AMST 101
America: The Nation and Its Discontents Spring 2023 (also offered Fall 2022)
Division II Difference, Power, and Equity
This is not the current course catalog

Class Details

This course introduces students to the capacious and extraordinarily varied interdisciplinary field of American Studies. First institutionalized in the mid-twentieth century, American Studies once bridged literature and history in an attempt to discover a singular American identity. Over 80 years later, many American Studies scholars reject this exceptionalizing rhetoric, working instead to understand how genocide, enslavement, colonization, and militarism/war are foundational to the formation of the U.S. nation-state, and how marginalized and minoritized peoples have survived through, rebelled against, and created new visions for collectivity, relationality, and community.
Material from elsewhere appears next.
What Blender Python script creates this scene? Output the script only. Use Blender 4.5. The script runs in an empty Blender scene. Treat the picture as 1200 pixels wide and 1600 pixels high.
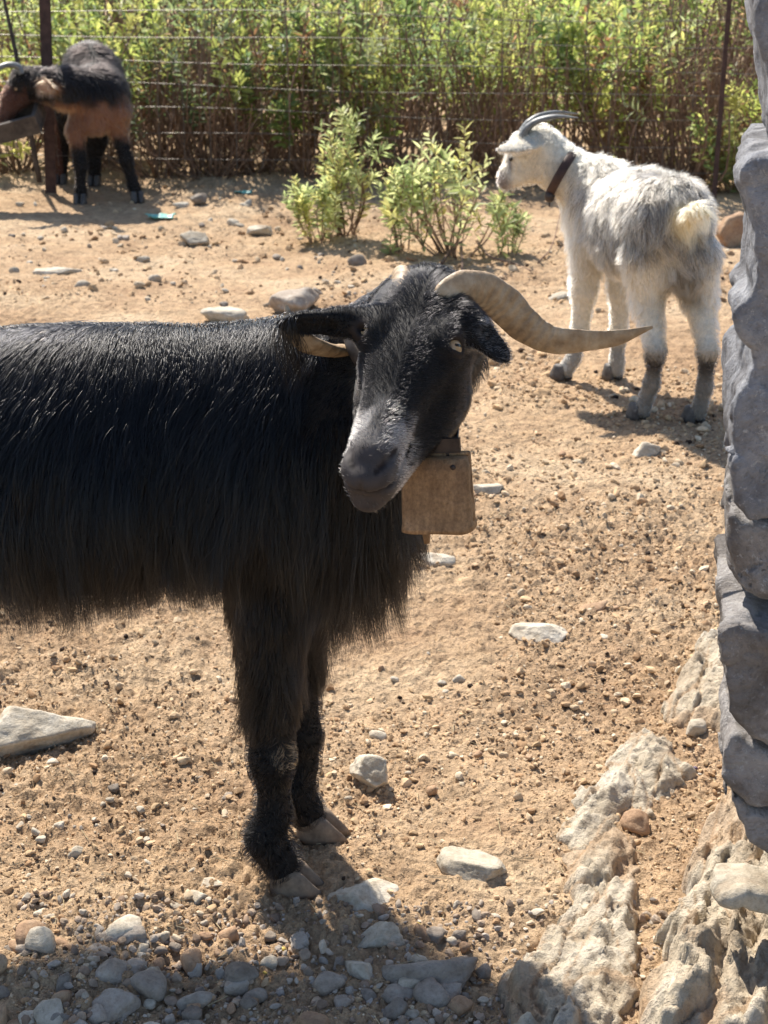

In this course, students will be introduced to the dynamic ways American Studies work links to ethnic studies; women, gender, and sexuality studies; literary studies, political science; critical geography; critical media studies; disability studies; history; anthropology; sociology; art; and more. We will anchor this array of approaches by examining beliefs, practices, places, and migrations that have shaped and been shaped by the U.S., and we will pay particular attention to the people who labor for, have been racialized by, and who think critically about “America.” Through close reading; discussions; and analyses of music, art, and film, we will collectively reckon with the questions of who and what makes “America” — hemispherically, transnationally, globally. In the process, students will be encouraged to co-create a learning experience rooted in praxis, political consciousness, intersectionality, and mutual support.
The Class: Format: seminar
Limit: 20
Expected: 20
Class#: 3045
Grading: yes pass/fail option, no fifth course option
Requirements/Evaluation: Evaluation will be based on class participation, weekly reading questions or discussion posts, and series of written assignments (three 3-page papers; and one 5- to 7-page paper)
Prerequisites: none
Enrollment Preferences: first- and second-year students
Distributions: Division II Difference, Power, and Equity
DPE Notes: This course satisfies the DPE requirement in its constant interrogation of historical patterns of unequal access to power, wealth, and citizenship in the U.S., and in its recognition and analysis of resistance to such inequities.